Amid all the sequels Pixar has been rattling off the assembly line, last year’s Coco comes as something of a relief: original and visually brilliant, funny and tender in the good old Pixar way. Disney can’t handle two living parents; Pixar can handle a whole clan, in the capable, work-roughened hands of a fiery matriarch. Despite its strengths and its appeal, Coco is undermined by the vision it presents of the afterlife.
The vision unfolds along with the story. Our first glimpse is a gorgeous cityscape made of color and lights – the Land of the Dead, shimmering beyond the mortal world. The unearthly appearance of the Land of the Dead is quickly juxtaposed by the bureaucratic procedures that surround entering and leaving it. The dead themselves hustle about on humdrum activities – working, traveling, eating and drinking, going to talent shows and arguing with customer service. They do much what they did in life, only they do it without skin. On some level, this is a pleasing incongruity; on another, it is a letdown. Why go to all the trouble to die if life just goes on the same?

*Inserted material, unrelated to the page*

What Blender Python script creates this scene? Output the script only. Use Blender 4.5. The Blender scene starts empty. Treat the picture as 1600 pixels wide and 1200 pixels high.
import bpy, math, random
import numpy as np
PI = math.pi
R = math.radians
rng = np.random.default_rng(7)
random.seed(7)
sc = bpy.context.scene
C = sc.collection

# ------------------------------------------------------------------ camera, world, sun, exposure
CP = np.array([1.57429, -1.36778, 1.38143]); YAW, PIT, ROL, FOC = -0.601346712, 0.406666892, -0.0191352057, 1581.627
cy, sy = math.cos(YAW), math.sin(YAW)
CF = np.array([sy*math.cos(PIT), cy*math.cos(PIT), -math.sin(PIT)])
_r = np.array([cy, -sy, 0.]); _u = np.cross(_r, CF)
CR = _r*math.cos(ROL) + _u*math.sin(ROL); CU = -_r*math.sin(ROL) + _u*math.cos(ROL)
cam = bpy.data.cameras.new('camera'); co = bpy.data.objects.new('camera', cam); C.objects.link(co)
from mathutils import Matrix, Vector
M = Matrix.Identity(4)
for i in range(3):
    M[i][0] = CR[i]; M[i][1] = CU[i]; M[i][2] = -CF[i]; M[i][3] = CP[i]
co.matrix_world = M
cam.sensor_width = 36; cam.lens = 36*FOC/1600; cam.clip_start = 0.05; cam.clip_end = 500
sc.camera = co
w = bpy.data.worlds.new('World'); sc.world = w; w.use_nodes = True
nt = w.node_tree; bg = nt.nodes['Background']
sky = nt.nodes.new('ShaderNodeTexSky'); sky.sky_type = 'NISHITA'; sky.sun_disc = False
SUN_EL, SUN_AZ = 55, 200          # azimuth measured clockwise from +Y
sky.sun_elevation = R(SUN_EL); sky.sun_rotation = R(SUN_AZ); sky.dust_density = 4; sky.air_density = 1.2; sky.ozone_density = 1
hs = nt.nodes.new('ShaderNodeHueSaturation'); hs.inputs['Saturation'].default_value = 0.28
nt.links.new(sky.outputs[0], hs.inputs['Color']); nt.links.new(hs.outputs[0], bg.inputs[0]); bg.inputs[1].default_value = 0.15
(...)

It is revealed that death resembles life in still another way: You are going to die, this time the final death. All these skeletons will die of being forgotten. As they and their stories pass out of the memories of the living, they will be afflicted with spasms of weakness and pain before they finally collapse into dust. Some people will be kept alive in the Land of the Dead for years upon years, as long as their stories are still told among the living. Others must have a very short stay. Here we begin to sight the marrow-deep injustice of the vision, but it comes clear only later.
The villain in the Land of the Dead lives in luxury – gratis, we are told, of his admirers, who heap him with gifts on the Day of the Dead. And we see the old murderer in his celebrity and wealth, and think of the poor forgotten skeleton shivering into the final death, and we know …
There is no justice in the end. None at all. Your career, bred in the abuse of others, may be halted in life, but you will just resume it in death. Sell your soul to get this world and the next will be thrown in, too. Meanwhile, the unwanted, the unloved, the outcast and the forgotten – they are forever the losers. All the inequities of this life are transferred into the next. Indeed, new inequities are created by the fact that the dead can visit the living only through the possession and display of a material object. This opens, too, avenues of revenge, ways that the living can spite the dead and be sure they will know it.
Think of it: Even after you die, they can still get you.
All of this would be bearable if we could imagine that the Land of the Dead was only a stopping-place on the way to some other destination. The movie throws a bone in this direction, one skeleton shrugging that no one knows what happens after the final death. But the fact that they call it final hints at what they think. The story’s happy ending – Now you get to live as a skeleton in the Land of the Dead indefinitely! Pop the champagne! – makes it clear that no one has a better end in mind.
Coco presents an appalling vision of the afterlife. It would be easier to take if the movie knew it was appalling, but it doesn’t. Coco’s dreary afterlife drags down the whole story with a faint sense of depression, a subtle distaste. It’s well enough to imagine that the Land of the Dead is, but to imagine that it is all there is – that is the fatal flaw.
I’m not sure how much of Coco’s view of that afterlife is kosher even among the folk Catholicism where Day of the Dead took hold (I’m mixing my metaphors but whatever). I don’t know enough about Mexican-flavored Catholicism (or its syncretisms like Santeria) to know if they have any definite opinions about it or whether this was some Pixar creative license (which at least they used well: if you’re gonna do it, do it with style) to create the story and its stakes.
Also Frida Kahlo 5evar
The belief that the dead only live on if remembered by the living is an indigenous Aztec idea (also in other Native American religions in Mexico) as I understand things. Catholicism has incorporated the practice of the Day of the Dead by kinda merging it will All Saints Day, but really their is no doctrinal position in Mexican Catholicism supporting the remembrance of the dead–and what happens to them if you don’t remember them. All of that was believed in Mexico before Catholicism came around.
Good to know. Syncretism!
I think they were more worried about making it fun than anything else.
This is something I notice with nearly any show that has death or traveling to the afterlife, though. It’s far harder to create death and pain, so they often have to include some level of those things to make the story fun, even if the ‘death’ is just a matter of the spirit ceasing to exist.
‘…to create excitement/urgency without the possibility of death and pain’, is what I meant to say in that sentence.